Reporter Jessica Huseman of ProPublica spent the last six months working on a huge, complicated feature story, and the fruit of her efforts was posted Tuesday, May 2, on the Texas Tribune and ProPublica sites.

The lengthy story is excellent; it summarizes and clarifies the complicated motives and mechanisms by which lawmakers more-or-less knowingly painted themselves into the corner of having to pass the 2011 photo I.D. restrictions.

That is, in order to count coup against moderate Republicans and the Democratic party rump in the Texas Legislature, state officials pushed the adoption of a restriction on voting that was not only deliberately provocative, but also illegal.

Subsequently, the State lacked the capacity, desire, or ability to allocate resources to mitigate the damage caused by the ill-conceived new law, compounding its … uh … I guess you would say, “bad optics” when attempting to mount a legal defense of the voter I.D. law in federal court.

But read the story — it’s rich and telling, and deserves close study.

P. S. Disclosure: Ms. Huseman interviewed me for the story.


Another Problem With Texas Photo I.D. Requirements

This post comes courtesy of Dan Teed (the Harrison County Elections Administrator), via the Texas Association of Counties elections list server. This issue reinforces that voter I.D. requirements should not be about confirming residence, but should merely be about confirming that a voter exists. By drafting a law that compels the use of just current drivers’ licenses, the Texas Legislature has managed to disenfranchise voters who must maintain out-of-state drivers’ licenses for their jobs.

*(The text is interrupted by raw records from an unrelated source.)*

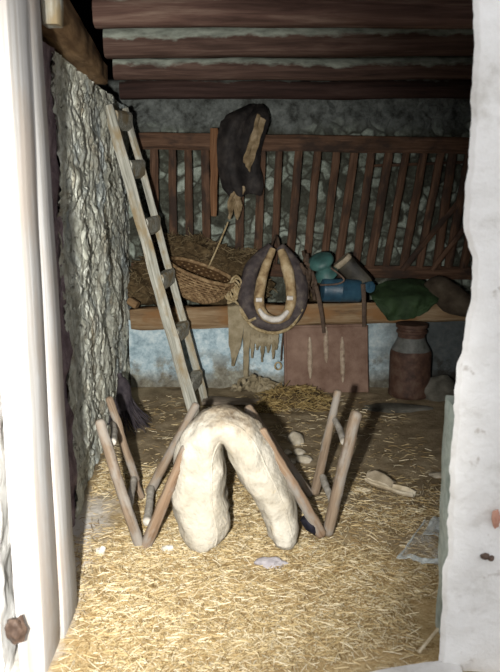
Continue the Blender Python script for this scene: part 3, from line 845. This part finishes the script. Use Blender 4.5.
mb = MB(); mb.tube([bk_pt(2*pi*k/24, 1.0, .0) for k in range(24)], .014, 8, 3, .2, 60, closed=True); mb.build('rim', M['wicker'], bk)

# hay in the manger
def hay_h(x):       # top of the hay heap, metres
    px = 250+x*FPX/5.6
    return 0.0
mb = MB()
heap = [(150, 268, 15), (172, 254, 22), (195, 256, 24), (215, 262, 22), (236, 268, 22), (252, 262, 16), (140, 285, 18), (165, 285, 22), (222, 285, 26), (250, 285, 20), (310, 286, 15), (345, 296, 14)]
for i, (a, b, r) in enumerate(heap):
    mb.blob(at(a, b+4, 5.55), (r*.0078, .13, r*.0068), .35, 1.6, 3, None, i*3.1)
base_ = mb
hy_ = MB()
def hay_pt():
    a, b, r = random.choice(heap); th = random.random()*2*pi
    ph = random.uniform(-.4, pi/2)
    c = at(a, b+4, 5.55)
    return c+V((cos(th)*cos(ph)*r*.0080, -abs(sin(th))*cos(ph)*.135, sin(ph)*r*.0072))
hb = tag(base_.build('hay_heap', M['haybase']), 'heap of brown hay in the manger behind basket and collar', 'hay', None, 'stuff')
hb2 = MB(); stalks(hb2, 2600, hay_pt, .04, .16, .0022, .5, .5)
o = hb2.build('hay_stalks', M['hay'], hb, recalc=False, smooth=False); o['kind'] = 'stuff'

# ------------------------------------------------------------------ cans on the manger
cn = thing('blue_can', 'dented blue metal can lying on the manger rim', 'can', at(345, 300, 5.2))
a, b = at(322, 290, 5.22), at(360, 291, 5.26)
axd = (b-a).normalized(); rot = V((0, 0, 1)).rotation_difference(axd).to_matrix().to_4x4()
mt = Matrix.Translation(a) @ rot; L = (b-a).length
mb = MB(); mb.lathe([(.0, -.01), (.06, -.008), (.078, .0), (.082, .02), (.082, L*.45), (.086, L*.47), (.082, L*.5), (.082, L-.02), (.076, L), (.05, L+.012), (0, L+.012)], 30, mt, .06); mb.build('body', M['blue'], cn)
e = at(369, 287, 5.16); rot2 = V((0, 0, 1)).rotation_difference(V((.35, -1, .1))).to_matrix().to_4x4()
mb = MB(); mb.lathe([(.0, -.06), (.028, -.06), (.034, -.04), (.034, .0), (.04, .004), (.04, .016), (.026, .02), (.0, .014)], 22, Matrix.Translation(e) @ rot2); mb.build('spout', M['blue'], cn)
tk = thing('teal_sprayer', 'teal metal funnel with rounded lid between collar and blue can', 'funnel', at(322, 280, 5.2))
c = at(321, 262, 5.24); rot3 = V((0, 0, 1)).rotation_difference(V((-.35, -.45, .8))).to_matrix().to_4x4()
T3 = Matrix.Translation(c) @ rot3
mb = MB(); mb.lathe([(.0, .045), (.05, .043), (.082, .03), (.093, .008), (.09, -.004), (.0, -.004)], 30, T3, .05); mb.build('lid', M['teal'], tk)
mb = MB(); mb.lathe([(.0, -.005), (.045, -.006), (.05, -.05), (.06, -.085), (.088, -.11), (.09, -.12), (.0, -.12)], 30, T3, .05); mb.build('neck', M['teal'], tk)
mb = MB(); mb.tube([at(331, 268, 5.16), at(344, 279, 5.13), at(337, 284, 5.13), at(320, 285, 5.13)], .007, 8, 4); mb.build('wire_handle', M['iron'], tk)
dk = thing('dark_can', 'dark dull metal box tilted behind the blue can', 'box', at(355, 285, 5.3))
mb = MB(); p, q = at(344, 262, 5.34), at(366, 286, 5.30); mb.beam(p, q, .12, .14, (.5, -.2, .8), 10, .006, 6, .2); mb.build('body', M['darkcan'], dk)
mb = MB(); mb.beam(at(341, 259, 5.335), at(344.5, 263, 5.335), .125, .145, (.5, -.2, .8), 4, .003, 6, .2)
tag(mb.build('cap', M['grey_leather'], dk), 'pale worn end cap')

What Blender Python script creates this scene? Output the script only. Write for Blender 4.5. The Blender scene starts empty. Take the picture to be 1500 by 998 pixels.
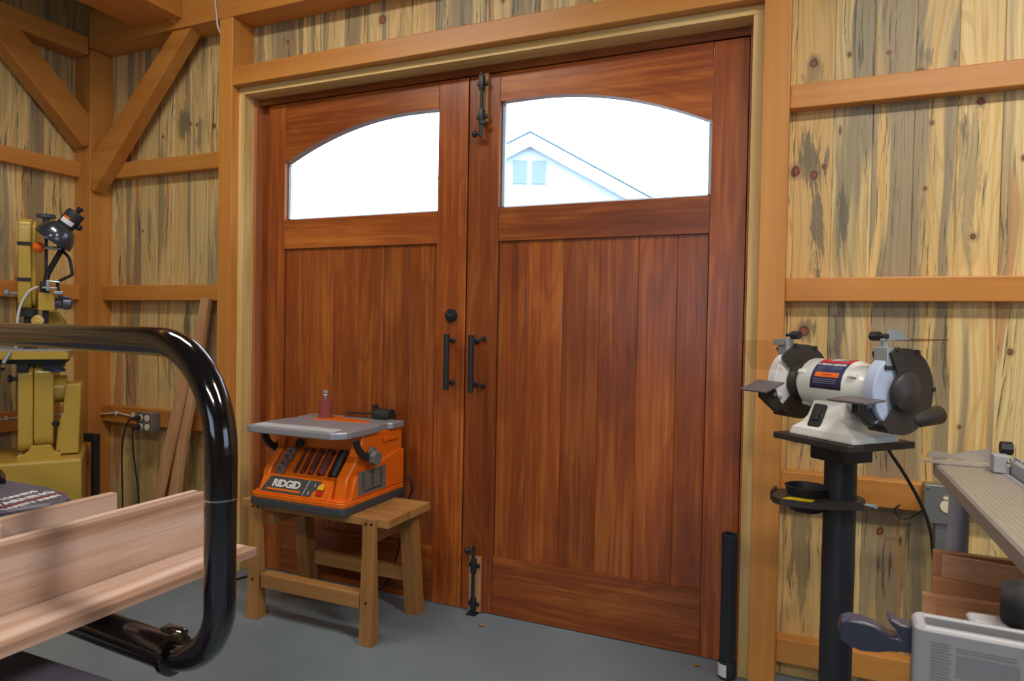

As Mr. Teed reports, a considerable number of voters live along the Texas-Louisiana border – per Louisiana law, these people have to carry Louisiana drivers’ licenses for their jobs, but in some cases, they have lived and voted in Texas for 20 or 30 years. Because Texas DPS won’t issue a driver’s license to someone who maintains an out-of-state license, these voters are out of luck. They don’t qualify for election I.D. cards, and any other acceptable option for I.D. is expensive.

Similar problems likely arise for voters who commute to Arkansas, Oklahoma, New Mexico, and Colorado for work.